Corn Seasonality- Now What?

Dean Christians
2021-09-01
Let's assess the forward return outlook for corn futures now that the seasonally weak summer months have ended.

My colleague, Jay Kaeppel, has noted the seasonal summer headwinds for corn in several notes in the last few months. The commodity peaked in May and has now declined by a little more than 30% as of 8/31/21. If I apply a 63-day or 3-month rate of change to corn futures, we see that corn was down over 20% during the seasonally weak June to August timeframe. 

With seasonality about to turn more favorable, should we be thinking about bottom fishing in corn futures?
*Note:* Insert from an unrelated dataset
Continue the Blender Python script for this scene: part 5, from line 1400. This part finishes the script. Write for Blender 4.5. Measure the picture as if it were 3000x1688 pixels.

Let's conduct a study to assess the forward return outlook for corn futures when the 63-day rate of change is down 20% or more at the end of August. i.e., the current setup.

SEASONALITY CHART

As the chart shows, corn typically experiences a mean-reversion bounce after the seasonally weak summer months. Does that scenario play out this year?

CURRENT DAY CHART

HOW THE SIGNALS PERFORMED

The weak momentum continues in the short term as the 1-2 week results look unfavorable. Once you get past that window, the results are a coin toss. I don't see anything to suggest that we should be bottom fishing in corn.

Let's add some more context to the study. The following table shows that corn is currently 80 days removed from its most recent 252-day high. Let's keep our original signal dates, but look at instances when corn was less than 1-year from a 252-day high. 

HOW THE SIGNALS PERFORMED

The results look weak except for the 2016 instance. Once again, I would altogether avoid any bottom fishing in the commodity.